あの人の心を開かせられなかったのは、わたしの心の中の鬼のせいなのだ。憎むこと。蔑むこと。嫌いになること。
そうした負の感情に、押し流されてしまうこと。
それでも、鬼がいてくれて良かった、と、奈穂は思う。
鬼がいてくれたから、逃げる決心がついた。捨ててしまう決意が生まれた。仏様のような心を誰しもが持てるわけではない。

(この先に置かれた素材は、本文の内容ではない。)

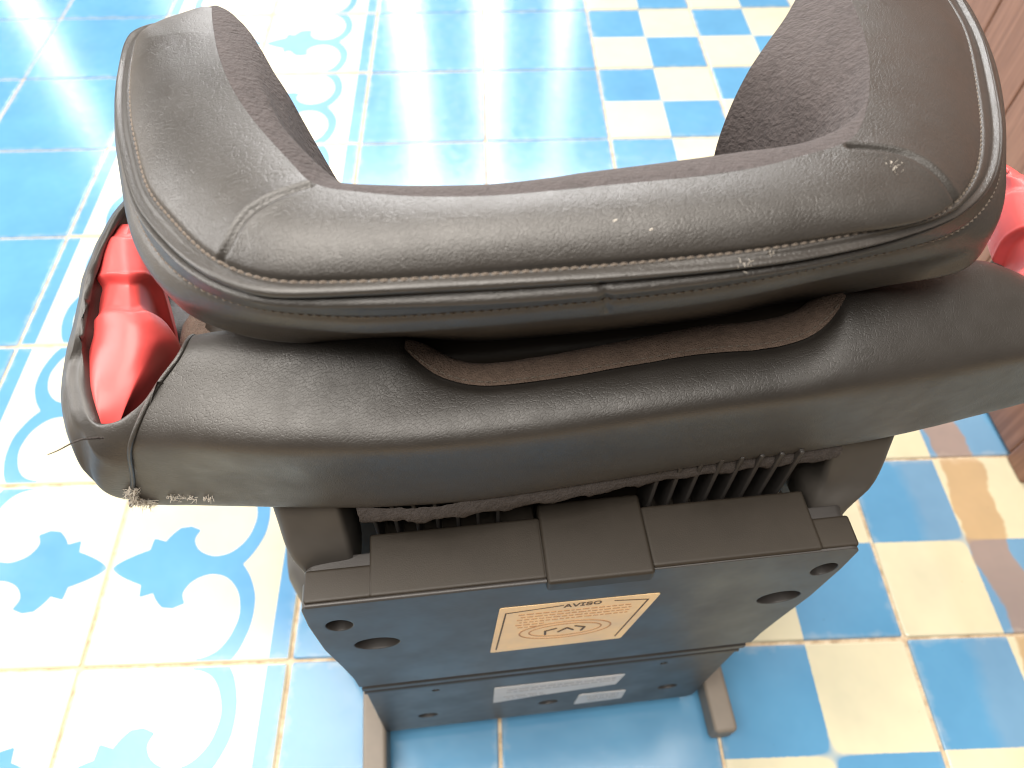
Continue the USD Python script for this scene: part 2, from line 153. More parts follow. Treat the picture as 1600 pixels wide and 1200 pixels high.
# ------------------------------------------------------------------ materials
def leather(name, col, rough, grain=1000., bump=.20, sheen=0.0, spec=.66):
    return mat(name, {
        'tc': ('texture_coordinate', {}),
        'mp0': ('mapping', {'rotation': (0, 0, -.65)}), 'wv': ('noise_texture', {'scale': 140., 'detail': 2.}), 'wd': ('mix_vector', {'fac': .0012}),
        'mp': ('mapping', {'scale': (.42, 1.0, .8)}),
        'wn': ('noise_texture', {'scale': 60., 'detail': 3.}),
        'v': ('voronoi_texture', {'scale': grain, 'feature': 'distance_to_edge', 'randomness': 1.0}),
        'vm': ('map_range', {'from_min': 0., 'from_max': .13, 'to_min': 0., 'to_max': 1., 'clamp': True}),
        'n2': ('noise_texture', {'scale': 38., 'detail': 5., 'roughness': .65}),
        'n3': ('noise_texture', {'scale': 9., 'detail': 3.}),
        'rr': ('map_range', {'from_min': .3, 'from_max': .7, 'to_min': rough-.07, 'to_max': rough+.09}),
        'cr': ('rgb_ramp', {'ramp': [(0.25, tuple(c*.82 for c in col)), (0.75, tuple(c*1.2 for c in col))]}),
        'b1': ('bump', {'strength': bump, 'distance': .0005}),
        'b2': ('bump', {'strength': .14, 'distance': .0025}),
        'p': ('principled_bsdf', {'specular_ior_level': spec, 'sheen_weight': sheen, 'sheen_roughness': .4})},
        [('tc.object', 'mp0.vector'), ('mp0.vector', 'mp.vector'), ('tc.object', 'wv.vector'), ('mp.vector', 'wd.a'), ('wv.color', 'wd.b'), ('wd.result', 'v.vector'), ('tc.object', 'n2.vector'), ('tc.object', 'n3.vector'),
         ('v.distance', 'vm.value'), ('vm.result', 'b1.height'), ('n2.fac', 'b2.height'), ('b2.normal', 'b1.normal'),
         ('n2.fac', 'rr.value'), ('rr.result', 'p.roughness'), ('n3.fac', 'cr.fac'), ('cr.color', 'p.base_color'), ('b1.normal', 'p.normal')])
LEATHER = leather('black_leather', (.034, .030, .0265), .38)
LEATHER2 = leather('black_leather_back', (.031, .027, .0235), .42, grain=950., bump=.17)
def fabric(name, col, scale=560.):
    return mat(name, {
        'tc': ('texture_coordinate', {}), 'n': ('noise_texture', {'scale': scale, 'detail': 2.}), 'n2': ('noise_texture', {'scale': 160., 'detail': 4., 'distortion': 1.5}),
        'cr': ('rgb_ramp', {'ramp': [(0.3, tuple(c*.85 for c in col)), (0.7, tuple(c*1.18 for c in col))]}),
        'mx': ('math', {'math_type': 'add'}), 'b': ('bump', {'strength': .8, 'distance': .0012}),
        'p': ('principled_bsdf', {'roughness': .85, 'specular_ior_level': .3, 'sheen_weight': .05, 'sheen_roughness': .45, 'sheen_tint': (.9, .8, .78)})},
        [('tc.object', 'n.vector'), ('tc.object', 'n2.vector'), ('n.fac', 'mx.value1'), ('n2.fac', 'mx.value2'), ('mx.value', 'b.height'), ('n2.fac', 'cr.fac'),
         ('cr.color', 'p.base_color'), ('b.normal', 'p.normal')])
FABRIC = fabric('black_knit_fabric', (.052, .043, .042))
HEM = fabric('brown_binding_tape', (.14, .10, .078), 1100.)
BRAID = fabric('black_braid', (.045, .038, .035), 700.)
THREAD = mat('seam_thread', {'p': ('principled_bsdf', {'base_color': (.16, .13, .105), 'roughness': .7})}, [])
FRAY = mat('frayed_fibre', {'p': ('principled_bsdf', {'base_color': (.58, .53, .46), 'roughness': .9})}, [])
def plastic(name, col, rough, bevel=.0012, bump=.12, scale=1500., spec=.5, spots=0.):
    return mat(name, {
        'tc': ('texture_coordinate', {}), 'bv': ('bevel', {'radius': bevel, 'samples': 6}),
        'n': ('noise_texture', {'scale': scale, 'detail': 1.}), 'n2': ('noise_texture', {'scale': 22., 'detail': 5., 'roughness': .65}),
        'b': ('bump', {'strength': bump, 'distance': .0005}), 'rr': ('map_range', {'from_min': .3, 'from_max': .7, 'to_min': rough-.07, 'to_max': rough+.1}),
        'cr': ('rgb_ramp', {'ramp': [(0.3, tuple(c*.85 for c in col)), (0.72, tuple(c*1.15 for c in col))]}),
        'p': ('principled_bsdf', {'specular_ior_level': spec})},
        [('tc.object', 'n.vector'), ('tc.object', 'n2.vector'), ('bv.bevel', 'b.normal'), ('n.fac', 'b.height'), ('b.normal', 'p.normal'),
         ('n2.fac', 'rr.value'), ('rr.result', 'p.roughness'), ('n2.fac', 'cr.fac'), ('cr.color', 'p.base_color')])
PLASTIC = plastic('black_plastic', (.040, .036, .034), .42)
LEDGE = plastic('brown_black_plastic', (.028, .022, .016), .5, spec=.35)
PLASTIC_D = plastic('dark_shell_plastic', (.055, .049, .043), .5)
PLASTIC_G = plastic('grey_foot_plastic', (.20, .17, .14), .55)
RED = plastic('red_plastic', (.66, .078, .074), .42, bevel=.0006, bump=.02, spec=.55)
STICK = plastic('orange_sticker', (.95, .66, .35), .45, bevel=.0002, bump=.02)
INK = mat('dark_print', {'p': ('principled_bsdf', {'base_color': (.10, .055, .02), 'roughness': .6})}, [])
INK2 = mat('faint_print', {'p': ('principled_bsdf', {'base_color': (.50, .25, .10), 'roughness': .6})}, [])
LABEL = plastic('white_sticker', (.62, .58, .56), .5, bevel=.0002, bump=.02)
INK3 = mat('grey_print', {'p': ('principled_bsdf', {'base_color': (.30, .28, .28), 'roughness': .6})}, [])

BLUE, CREAM = (.088, .245, .41), (.56, .51, .36)
def tile_mat(name, base, extra=None, links2=(), src=None):
    """Glazed-looking worn cement tile: base colour varied by clouding, worn pale edges and specks."""
    N = {'tc': ('texture_coordinate', {}), 'g': ('geometry', {}), 'oi': ('object_info', {}),
         'n': ('noise_texture', {'scale': 9., 'detail': 4., 'roughness': .6}), 'n2': ('noise_texture', {'scale': 70., 'detail': 4.}),
         'n3': ('noise_texture', {'scale': 260., 'detail': 2.}),
         'tone': ('rgb_ramp', {'ramp': [(0.3, (.86, .88, .90)), (0.7, (1.08, 1.07, 1.05))]}),
         'sp': ('rgb_ramp', {'ramp': [(0.0, (.45, .40, .32)), (0.22, (.7, .66, .6)), (0.25, (1, 1, 1)), (1, (1, 1, 1))]}),
         'm1': ('mix_color', {'blend_type': 'multiply', 'fac': 1.0}), 'm2': ('mix_color', {'blend_type': 'multiply', 'fac': .8}),
         'rr': ('map_range', {'from_min': .3, 'from_max': .7, 'to_min': .13, 'to_max': .19}),
         'b': ('bump', {'strength': .02, 'distance': .002}),
         'p': ('principled_bsdf', {'specular_ior_level': .5})}
    Lk = [('g.position', 'n.vector'), ('g.position', 'n2.vector'), ('g.position', 'n3.vector'), ('n.fac', 'tone.fac'), ('n3.fac', 'sp.fac'), ('tone.color', 'm1.b'),
          ('m1.result', 'm2.a'), ('sp.color', 'm2.b'), ('n2.fac', 'rr.value'), ('rr.result', 'p.roughness'), ('n2.fac', 'b.height'), ('b.normal', 'p.normal')]
    if extra: N.update(extra)
    Lk += list(links2)
    if src: Lk.append((src, 'm1.a'))
    else: N['m1'][1]['a'] = base
    # pale wear along the tile's rim, from its own coordinates
    N.update({'s': ('separate_xyz', {}), 'ax': ('math', {'math_type': 'absolute'}), 'ay': ('math', {'math_type': 'absolute'}), 'mxx': ('math', {'math_type': 'maximum'}),
              'ad': ('math', {'math_type': 'multiply_add', 'value2': .022}), 'wr': ('map_range', {'from_min': .1035, 'from_max': .1115, 'to_min': 0., 'to_max': .18, 'clamp': True}),
              'mw': ('mix_color', {'blend_type': 'mix', 'b': (.66, .58, .45)})})
    Lk += [('tc.object', 's.vector'), ('s.x', 'ax.value1'), ('s.y', 'ay.value1'), ('ax.value', 'mxx.value1'), ('ay.value', 'mxx.value2'),
           ('n2.fac', 'ad.value1'), ('mxx.value', 'ad.value3'), ('ad.value', 'wr.value'), ('wr.result', 'mw.fac'), ('m2.result', 'mw.a'), ('mw.result', 'p.base_color')]
    return mat(name, N, Lk)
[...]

人の心は、本当は、鬼に支えられているのかもしれない。
そして今、わたしの心の中の鬼は静かに眠りについた。
このままずっと、夢見て眠っていてくれればいいけれど、
いつの日か、この高原で暮らしていてさえも、
また心の鬼は目覚めてしまうかもしれない P226

・「また来ます」美沙は言った。
何もかも、きちんとしてから、また。
もう、かっこつける人生はおしまいにします」
「はい、お待ちしています。
でも、大人になっても若い頃のようにかっこつけて生きる、
それもちょっと、憧れますよ、わたし」
「そうね」美沙は笑って、ベンツのドアを開けた。
「たぶん、全部捨てることなんて出来ないわ。わたしは臆病ですもの。
でも、いちばん大事なものをいつも目の前に見ていたいから、
その程度には視界をクリアにします P264

・あんたは今、幸せなんだな。
さっきの田中さんの言葉が、奈穂の耳に甦る。
そうね。きっとわたしは今、幸せなのだ。
でもまだまだ、手放しの、能天気な幸せには少し遠い。
あの雪の中で、
身動きのできない元夫に向かって冷たい言葉を放つしかなかった、
それしか出来なかった自分という人間への嫌悪感が、
まだ澱となって心の底に沈んだままだ。
それでもこの高原は、そんなわたしを包み込む。
時はめぐり、風がそよいでまた夏が来る。